Tuesday, November 12, 2013

Lippo Malls Indonesia Retail Trust : Hit by Unfavourable Currency Movement(VR)

Lippo Malls Indonesia Retail Trust
Increase Exposure
Hit by Unfavourable Currency Movement
 Intrinsic Value S$0.620
 Prev Closing Price S$0.445

 Lippo Malls Indonesia Retail Trust (LMIR) recorded a 13.6% YoY increase in 3Q gross revenue and 19.2% YoY increase in DPU to S$39.0m and 0.87 S cent respectively. This set of results is slightly weaker than our previous estimates mainly due to the continuous weakening of IDR against SGD. 9M revenue and DPU formed 74.1% of our previous estimates.

The declining IDR also led to a 14.6% QoQ fall in investment properties to S$1.51bn. However, the trend has ceased for more than a month and LMIR’s total debt/total asset remained at a comfortable level of 27.7%.

We are lowering our FY13 and FY14 forecasts to take into account the weaker IDR. However, we expect FY14 numbers to be strong in view of new acquisitions. Maintain Increase Exposure with an intrinsic value of S$0.620.

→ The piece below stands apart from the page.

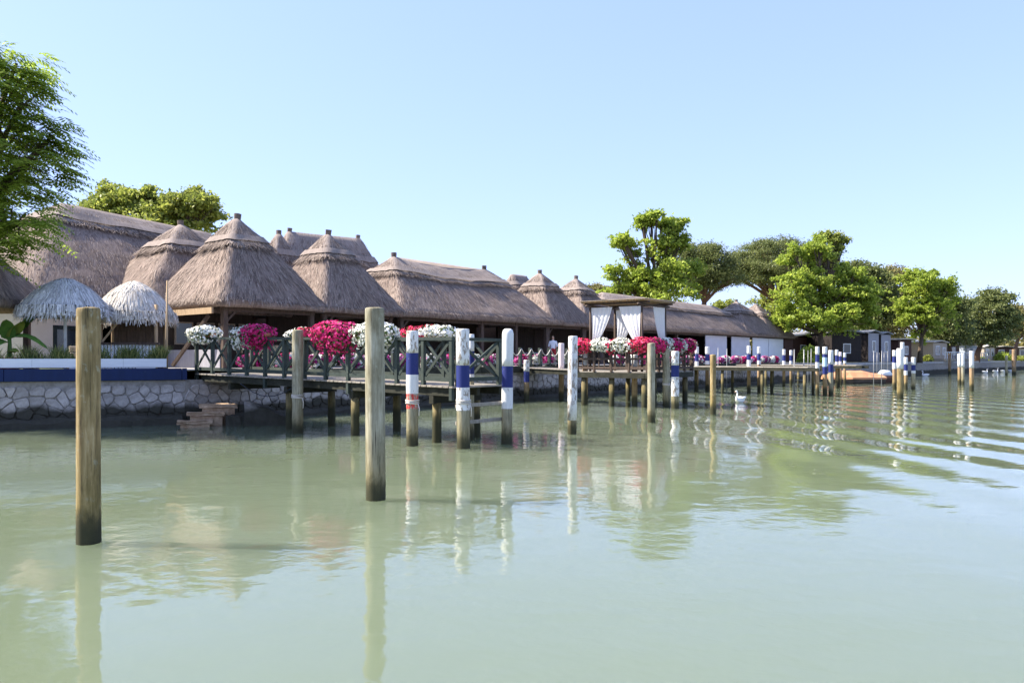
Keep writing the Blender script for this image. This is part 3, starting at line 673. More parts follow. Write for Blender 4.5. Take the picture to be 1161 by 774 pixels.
# banana plant in a terracotta trough
Y = 25.0; ban = thing('banana_plant', 'banana plant with broad green leaves at the left edge', 'plant', (AX(10, Y), Y, GZ)); ban.scale = (1.25, 1.25, 1.6)
MB().tube([(0, 0, .02), (.02, 0, .4), (.03, 0, .68)], [.075, .055, .03], 8).build('stem', 'banana', ban, True)
def banana_leaf(az, L, rise, droop, wd, mat, z0):
    m = MB(); n = 9; V = []
    for i in range(n+1):
        f = i/n; r = L*f; z = z0+rise*f-droop*f*f; hw = wd*math.sin(PI*min(1, .08+f*.92))**.6*(1 if i < n else .05)
        if f < .15: hw *= .25
        c, s_ = math.cos(az), math.sin(az)
        for k, dz in ((-1, -.05), (0, 0.02), (1, -.05)): V.append((c*r-s_*hw*k, s_*r+c*hw*k, z+dz*(hw/wd)+random.uniform(-.01, .01)))
    m.add(V, [(i*3+k, i*3+k+1, i*3+4+k, i*3+3+k) for i in range(n) for k in range(2)])
    m.build('leaf', mat, ban, True)
for a, L, r, d, wd, mt, z0 in ((-.2, 1.15, .55, .75, .12, 'banana', .62), (.5, .62, .85, .25, .2, 'banana', .62), (-.5, .62, .62, .25, .17, 'banana_yellow', .6), (2.4, 1.1, .9, .8, .2, 'banana', .6),
        (-1.9, .8, .4, .8, .18, 'banana', .55), (-.75, .8, .3, .28, .1, 'banana_yellow', .35), (1.2, .8, 1.0, .5, .2, 'banana', .6), (3.4, 1.0, .6, .9, .2, 'banana', .55), (-1.1, .55, .75, .3, .17, 'banana', .55)): banana_leaf(a, L, r, d, wd, mt, z0)
tr = MB(); tr.tube([(-.7, 0, .1), (-.2, 0, .16), (.4, 0, .2), (.62, .0, .34)], [.13, .2, .18, .06], 10, jit=.06); tag(tr.build('driftwood_log', 'terracotta', None, True, loc=(AX(14, 24.6), 24.55, GZ+.06)), 'reddish brown driftwood log lying below the banana plant', 'log')
tag(MB().tube([(0, 0, 0), (0, 0, .1), (0, 0, .5), (0, 0, .56)], [.13, .17, .15, .11], 12).build('clay_jar', 'cab_beige', None, True, loc=(AX(38, 25.0), 25.0, GZ+.0)), 'small tan clay jar beside the banana plant', 'jar')
cr = thing('wicker_crate', 'tan wicker crates stacked in the dark doorway of the cream wall', 'crate', (AX(85, 30.2), 30.2, GZ), .6)
for k, (wd, h0, h1) in enumerate(((.34, 0, .34), (.28, .345, .62), (.2, .625, .86))):
    bevel(MB().box(-wd, wd, -wd, wd, h0, h1).build('crate', 'cab_beige', cr), .03)

# ------------------------------------------------------------------ flowers
def blossoms(name, parent, C, Nn, size, mat, kind='stuff'):
    n = len(C); t = unit(np.cross(Nn, rnd_unit(n))); b = np.cross(Nn, t); sz = size*np.random.uniform(.75, 1.25, (n, 1)); k = 6; V = []; 
    ctr = C-Nn*sz*.25
    ang = [2*PI*i/k for i in range(k)]
    ring = [C+(t*math.cos(a)+b*math.sin(a))*sz*(1 if i % 2 == 0 else .86) for i, a in enumerate(ang)]
    P = np.concatenate([np.stack([ctr, ring[i], ring[(i+1) % k], ring[(i+2) % k]], 1) for i in range(0, k, 2)])
    # join the three quads of a flower into one island
    me = bpy.data.meshes.new(name); allv = np.stack([ctr]+ring, 1).reshape(-1, 3); me.vertices.add(len(allv)); me.vertices.foreach_set('co', allv.reshape(-1).astype(np.float32))
    base = (np.arange(n)*(k+1))[:, None]; idx = np.concatenate([base+np.array([[0, 1+i, 1+(i+1) % k, 1+(i+2) % k]]) for i in range(0, k, 2)], 0)
    L = idx.shape[0]; me.loops.add(L*4); me.loops.foreach_set('vertex_index', idx.reshape(-1).astype(np.int32)); me.polygons.add(L)
    me.polygons.foreach_set('loop_start', np.arange(0, L*4, 4, dtype=np.int32)); me.polygons.foreach_set('loop_total', np.full(L, 4, dtype=np.int32)); me.materials.append(M[mat]); me.update(calc_edges=True)
    return obj(name, me, parent, kind)
NAMES = {'w': ('white_blossoms', 'blossom_white'), 'm': ('magenta_blossoms', 'blossom_magenta'), 'r': ('red_blossoms', 'blossom_red'), 'p': ('purple_blossoms', 'blossom_purple')}
def flower_heap(parent, lx, ly, up, down, n, pattern, fs=.045, z=0, x0=0):
    """mound of petunias over the box, trailing below it; pattern: list of (x fraction, colour)"""
    lob = [(0, 0, 0, .62, 1, 1, 1)]+[(random.uniform(-.36, .36), random.uniform(-.12, .12), random.uniform(-.3, .02), random.uniform(.26, .42), .8, random.uniform(.6, .9), random.uniform(.7, 1.25)) for _ in range(7)]
    def pts(k_, lo, hi):
        A, U = [], []
        for lx_, ly_, lz_, wx, wy, wu, wd_ in lob:
            m_ = int(k_*wx/sum(q[3] for q in lob))+4; u = rnd_unit(m_); u[:, 2] = np.where(u[:, 2] < -.8, -u[:, 2], u[:, 2]); rad = np.random.uniform(lo, hi, (m_, 1))
            q = u*rad*np.array([lx/2*wx*1.25, ly/2*wy, 1.]); q[:, 2] = np.where(u[:, 2] > 0, u[:, 2]*up*wu, u[:, 2]*down*wd_)*rad[:, 0]
            A.append(q+np.array([lx*lx_, ly*ly_, (up+down)*.5*lz_])); U.append(u)
        A, U = np.concatenate(A), np.concatenate(U)
        return A, U
    P, u = pts(n, .88, 1.08); n = len(P); Nn = unit(u+rnd_unit(n)*.5)
    xf = P[:, 0]/lx+.5+np.array([noise.noise(Vector((p[0]*3.1, p[2]*3.1+5, p[1]*3+parent.location.y)))for p in P])*.22
    cols = np.array([min(pattern, key=lambda q: abs(q[0]-x))[1] for x in xf]); P[:, 2] += z; P[:, 0] += x0
    for c in sorted(set(cols)):
        i = cols == c
        blossoms(NAMES[c][0], parent, P[i], Nn[i], fs, NAMES[c][1])
    C, _ = pts(int(n*.6), .6, .99); m = len(C); C[:, 2] += z; C[:, 0] += x0
    t = rnd_unit(m)*.06; b = unit(np.cross(t, rnd_unit(m)))*.03
    obj('foliage', poly_mesh('foliage', np.stack([C-t, C+b, C+t, C-b], 1), 'plant_leaf'), parent, 'stuff')
def flower_box(label, loc, rz, lx, ly, up, down, n, pattern, group, mat='terracotta', boxh=.2, fs=.045, hang=.0, cat='flower box'):
    r = thing('flower_box', label, cat, loc, rz, group)
    bevel(MB().box(-lx*.3, lx*.3, -.1, .1, .003, boxh*.8).build('box', mat, r), .012)
    flower_heap(r, lx, ly, up, down, n, pattern, fs, boxh+hang); return r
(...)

Results Summary: Portfolio occupancy rate remained stable QoQ at 95.1%. Improved utilization rate at Plaza Medan Fair and Kramat Jati Indah mitigated the drop at Ekalokasari Plaza, which is undergoing AEI development. LMIR also achieved 27.1% rental reversion this quarter for new/renewed leases. Management commented that the high renewal was primarily due to an anchor tenant at Pluit Village whose rent rose by about 54% over preceding period.

The increase in 3Q revenue was mainly led by contribution from the new malls and positive rental reversion from the existing malls. Comparing QoQ, gross revenue declined 7.3% over the period mainly due to weaker IDR against SGD. Operating expenses rose at about the same rate as revenue while financial expenses grew at a faster 26.8% YoY to S$7.5m mainly due to currency options which LMIR entered into in June 2013. Consequently, total return for the period after tax increased by 14.2% YoY to S$24.2m.

Cash flow from operating activities remained stable at S$24.7m and the company declared dividend of 0.87 S cent per unit.

Company Update: LMIR’s investment properties fell by 14.6% QoQ to S$1.51bn mainly due to the depreciation of IDR against SGD - the currency pair has weakened by a similar percentage over between end June and end Sep period. However, the trend has ceased over the past one month and is likely to remain stable till early 2014. For now, gross debt/ total asset stood at 27.7%.

At the same time, one of its loan facilities amounting to S$147.5m will mature in June 2014. The trust is currently in talks to renew the loans. LMIR also recently issued S$150m of MTN notes which can be used to replace the maturing loan or for expansion purposes. We see this as a cautious move by the management to lock-in the borrowing fees.

LMIR is continuously looking for new assets and we believe some of them are at the advanced stage of negotiations, which explains the S$150m MTN notes issuance. However, the due diligence and paper work may take a longer than expected.

Forecast and Valuation: We are lowering our FY13 and FY14 estimates to take into account the weaker IDR. However, for FY14, we adopted a more aggressive stance as we expect the company to acquire new assets over the next few months. Maintain Increase Exposure with an intrinsic value of S$0.620.